Montauk's Fort Pond House: A Shining Example of Democracy in Action
If there was ever a local story that showed how public opinion, expressed loudly and clearly, can change the outcome of a public decision, it is the story of the Fort Pond House in Montauk.
In the year 2003, Lee Deadrick, who owned a small summer home on the Shepherd’s Neck peninsula at Fort Pond in Montauk, deeded over that property to the Town of East Hampton in exchange for $890,000. As it was on four acres, and had nearly 800 feet of waterfront on the pond, this was quite a bargain. The idea was, and it was accepted at the time by Town Supervisor Jay Schneiderman, that this house would become a nature study house for the use of the people of Montauk and specifically for the school children of the hamlet. The house, little more than a wooden cabin with a screened porch facing the pond, was just a five-minute walk from the Montauk school. In the pond were salamanders, snails, frogs, bugs, fish and turtles. On the pond were swans and ducks. Onshore was wetlands, grass and lots of flowers and, sometimes, fauna including pheasants and an occasional fox. There was also a small dock.

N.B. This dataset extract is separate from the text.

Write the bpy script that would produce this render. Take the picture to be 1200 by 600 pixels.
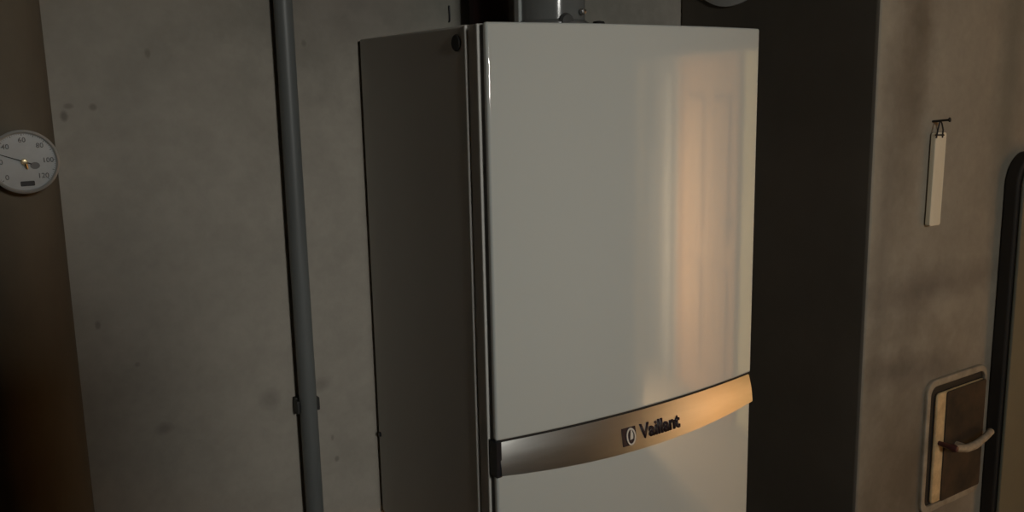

The Fort Pond House was open to everyone. Besides the kids at the school marching down for programs at the house, there were programs offered by Boy Scouts and the Nature Conservancy. There was a rowboat. People brought down canoes and there were canoe lessons. This four-acre peninsula of land had and still has the only no-profit public access point to row around in the pond by boat.
These programs continued for seven years, at which time the Town of East Hampton, under the stewardship of Supervisor Bill Wilkinson, decided to put the property up for sale for $2 million. The prior town administration, under the leadership of Bill McGintee, had run up a nearly $30 million deficit. Fort Pond House needed repairs, it needed to be made secure, it needed to be guarded, it was an insurance liability. It could be a source of much-needed revenue.
The community went ballistic about this. Montauk is an unincorporated part of East Hampton. Had this been in East Hampton Village, this would never happen. People compared it to the duck pond in downtown East Hampton, often visited by school children. But Fort Pond House was 12 miles away. Guess it wasn’t that important. This newspaper wrote editorials about the callousness of the Town. Other newspapers did, too.
Nevertheless, in 2010, the town closed the facility to the nonprofit corporation that was overseeing Fort Pond House. Those there were then evicted, given a date to leave. Out came all the books and magazines and exhibits into moving vans. Gone were the films, nature walks, book readings and lectures, attended sometimes by a crowd that filled the House to its full capacity of 50 listeners. There would be no more lectures and no more explorations by rowboats or anything else. Estimates were that more than 200 book readings and lectures and other projects were held there during its active years.
Fort Pond House would blend back into the landscape when sold—a private home for a well-to-do individual right on the water.
The house did not sell for quite a while. And eventually, Town Supervisor Wilkinson found other ways to balance his budget. It is balanced today, although the town had to float a long-term bond to make it work.
Meanwhile, Montaukers and the press continued to beat up on the Town government to abandon the sale, and finally, they agreed. In 2013, Fort Pond House was taken off the market, fixed up with a new roof, roughly $350,000 of improvements and, right after Memorial Day, re-opened. Now, not only are there nature programs offered, but the House is also available for rent for weddings, birthday parties and other affairs.
Next on the agenda in Montauk comes Second House, a saltbox house built around 1746 as a shepherd’s summer home. It served as the Montauk Museum from 1957 to 2013 but then, in need of repairs, it has been closed since.
We did one. Now we will do another. This is how this Town works.